Written exercise: Pull each line holding the word "picture" from the data.

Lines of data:
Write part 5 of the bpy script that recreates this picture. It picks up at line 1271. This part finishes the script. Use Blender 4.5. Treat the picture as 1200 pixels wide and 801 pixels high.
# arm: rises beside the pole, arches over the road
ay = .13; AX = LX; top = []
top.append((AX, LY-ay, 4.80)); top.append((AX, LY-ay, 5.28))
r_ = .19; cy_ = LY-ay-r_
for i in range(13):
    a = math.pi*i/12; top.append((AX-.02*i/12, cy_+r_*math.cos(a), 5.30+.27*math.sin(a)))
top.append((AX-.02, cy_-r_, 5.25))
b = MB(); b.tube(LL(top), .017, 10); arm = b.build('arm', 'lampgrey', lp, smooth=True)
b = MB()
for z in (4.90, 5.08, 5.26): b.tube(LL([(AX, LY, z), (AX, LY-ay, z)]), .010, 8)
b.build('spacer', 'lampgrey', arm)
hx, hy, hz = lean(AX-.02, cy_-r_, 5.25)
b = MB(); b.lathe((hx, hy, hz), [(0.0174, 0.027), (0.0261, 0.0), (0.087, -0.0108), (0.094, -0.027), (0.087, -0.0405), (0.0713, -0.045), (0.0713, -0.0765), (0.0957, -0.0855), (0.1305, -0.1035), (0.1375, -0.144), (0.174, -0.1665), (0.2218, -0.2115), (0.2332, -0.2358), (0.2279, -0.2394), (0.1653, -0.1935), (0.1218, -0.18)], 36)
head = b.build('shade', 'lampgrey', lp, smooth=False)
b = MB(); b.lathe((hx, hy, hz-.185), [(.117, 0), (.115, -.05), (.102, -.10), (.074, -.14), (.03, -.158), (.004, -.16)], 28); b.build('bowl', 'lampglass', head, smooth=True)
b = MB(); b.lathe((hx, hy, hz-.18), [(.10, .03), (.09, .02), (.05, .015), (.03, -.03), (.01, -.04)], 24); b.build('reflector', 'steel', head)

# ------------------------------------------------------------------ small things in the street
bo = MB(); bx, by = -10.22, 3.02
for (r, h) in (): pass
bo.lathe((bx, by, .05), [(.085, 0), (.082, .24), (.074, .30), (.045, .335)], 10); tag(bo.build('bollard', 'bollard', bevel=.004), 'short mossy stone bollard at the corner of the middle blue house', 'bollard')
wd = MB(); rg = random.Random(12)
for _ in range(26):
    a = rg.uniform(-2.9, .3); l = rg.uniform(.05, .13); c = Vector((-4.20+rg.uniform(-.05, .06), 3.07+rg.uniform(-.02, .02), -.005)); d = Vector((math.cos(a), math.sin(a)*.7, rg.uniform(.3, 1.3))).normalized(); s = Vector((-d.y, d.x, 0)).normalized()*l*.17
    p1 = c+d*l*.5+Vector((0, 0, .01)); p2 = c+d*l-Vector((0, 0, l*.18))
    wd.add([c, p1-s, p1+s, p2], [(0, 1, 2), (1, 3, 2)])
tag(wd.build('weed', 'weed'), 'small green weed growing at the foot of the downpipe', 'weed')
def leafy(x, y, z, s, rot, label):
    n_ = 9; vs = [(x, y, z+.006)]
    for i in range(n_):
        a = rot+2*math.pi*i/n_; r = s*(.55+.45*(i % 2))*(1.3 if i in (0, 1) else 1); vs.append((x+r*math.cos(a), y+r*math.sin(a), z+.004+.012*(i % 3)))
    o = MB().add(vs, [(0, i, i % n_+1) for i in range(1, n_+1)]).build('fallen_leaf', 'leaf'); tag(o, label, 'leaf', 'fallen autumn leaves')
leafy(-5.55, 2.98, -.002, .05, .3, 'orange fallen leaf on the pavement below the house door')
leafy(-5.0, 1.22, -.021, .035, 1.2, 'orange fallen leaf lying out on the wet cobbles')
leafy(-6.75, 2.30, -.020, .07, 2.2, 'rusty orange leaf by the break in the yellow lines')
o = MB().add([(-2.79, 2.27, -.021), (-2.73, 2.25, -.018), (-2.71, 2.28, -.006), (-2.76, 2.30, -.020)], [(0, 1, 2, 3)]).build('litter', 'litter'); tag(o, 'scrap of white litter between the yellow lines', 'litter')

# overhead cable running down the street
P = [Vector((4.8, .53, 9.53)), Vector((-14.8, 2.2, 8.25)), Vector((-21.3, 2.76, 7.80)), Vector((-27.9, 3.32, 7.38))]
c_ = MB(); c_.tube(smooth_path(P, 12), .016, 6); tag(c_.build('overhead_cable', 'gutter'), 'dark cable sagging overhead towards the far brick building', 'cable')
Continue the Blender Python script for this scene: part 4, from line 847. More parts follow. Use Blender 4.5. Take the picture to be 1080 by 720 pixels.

Result:
Write part 5 of the bpy script that recreates this picture. It picks up at line 1271. This part finishes the script. Use Blender 4.5. Treat the picture as 1200 pixels wide and 801 pixels high.
Continue the Blender Python script for this scene: part 4, from line 847. More parts follow. Use Blender 4.5. Take the picture to be 1080 by 720 pixels.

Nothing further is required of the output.